China wants to build a mini-star on Earth and house it in a reactor. Many teams across the globe have this same bold goal — which would create unlimited clean energy via nuclear fusion.

But according to Chinese state media, New Atlas reports, the team at the Experimental Advanced Superconducting Tokamak (EAST) has set a new world record: temperatures of 120 million degrees Celsius for 101 seconds.

Yeah, that’s hot. So what? Nuclear fusion reactions require an insane amount of heat and pressure — a temperature environment similar to the sun, which is approximately 150 million degrees C.

If scientists can essentially build a sun on Earth, they can create endless energy by mimicking how the sun does it.

If scientists can essentially build a sun on Earth, they can create endless energy by mimicking how the sun does it. In nuclear fusion, the extreme heat and pressure create a plasma. Then, within that plasma, two or more hydrogen nuclei crash together, merge into a heavier atom, and release a ton of energy in the process.

Nuclear fusion milestones: The team at EAST built a giant metal torus (similar in shape to a giant donut) with a series of magnetic coils. The coils hold hot plasma where the reactions occur. They’ve reached many milestones along the way.

According to New Atlas, in 2016, the scientists at EAST could heat hydrogen plasma to roughly 50 million degrees C for 102 seconds. Two years later, they reached 100 million degrees for 10 seconds.

The temperatures are impressive, but the short reaction times, and lack of pressure are another obstacle. Fusion is simple for the sun, because stars are massive and gravity provides even pressure all over the surface. The pressure squeezes hydrogen gas in the sun’s core so immensely that several nuclei combine to form one atom, releasing energy.

But on Earth, we have to supply all of the pressure to keep the reaction going, and it has to be perfectly even. It’s hard to do this for any length of time, and it uses a ton of energy. So the reactions usually fizzle out in minutes or seconds.

Still, the latest record of 120 million degrees and 101 seconds is one more step toward sustaining longer and hotter reactions.

Why does this matter? No one denies that humankind needs a clean, unlimited source of energy.

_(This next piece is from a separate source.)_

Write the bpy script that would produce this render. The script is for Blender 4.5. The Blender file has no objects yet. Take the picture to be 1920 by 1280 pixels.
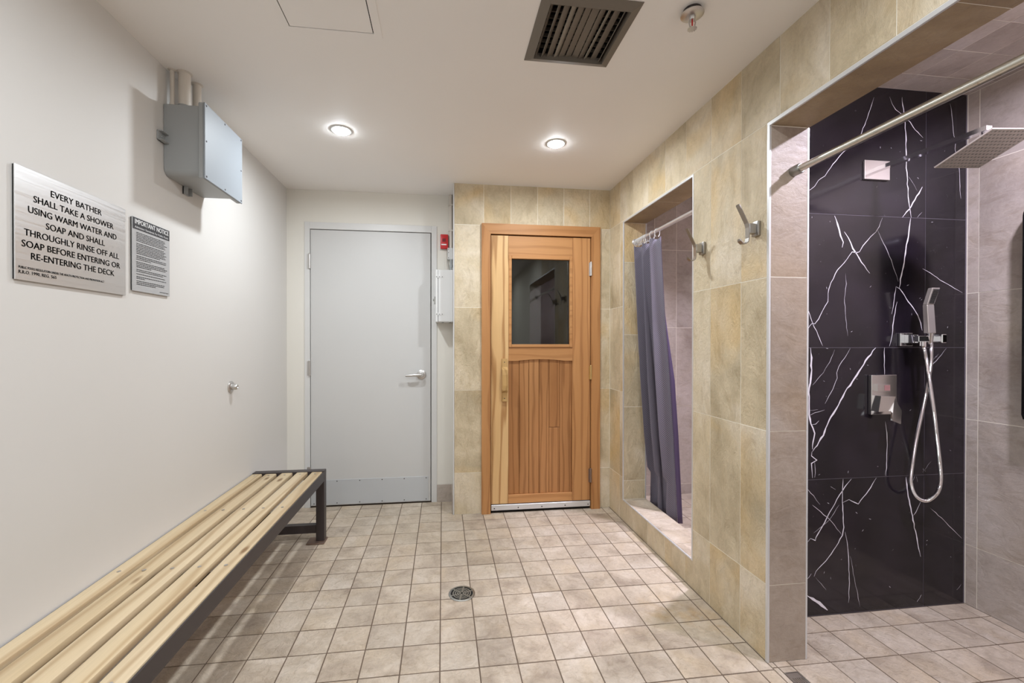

We all recognize that oil and gas are limited resources. But even wind and solar power — renewable energies — are fundamentally limited. They are dependent upon a breezy day or a cloudless sky, which we can’t always count on.

Nuclear fusion is clean, safe, and environmentally sustainable — its fuel is a nearly limitless resource since it is simply hydrogen (which can be easily made from water).

With each new milestone, we are creeping closer and closer to a breakthrough for unlimited, clean energy.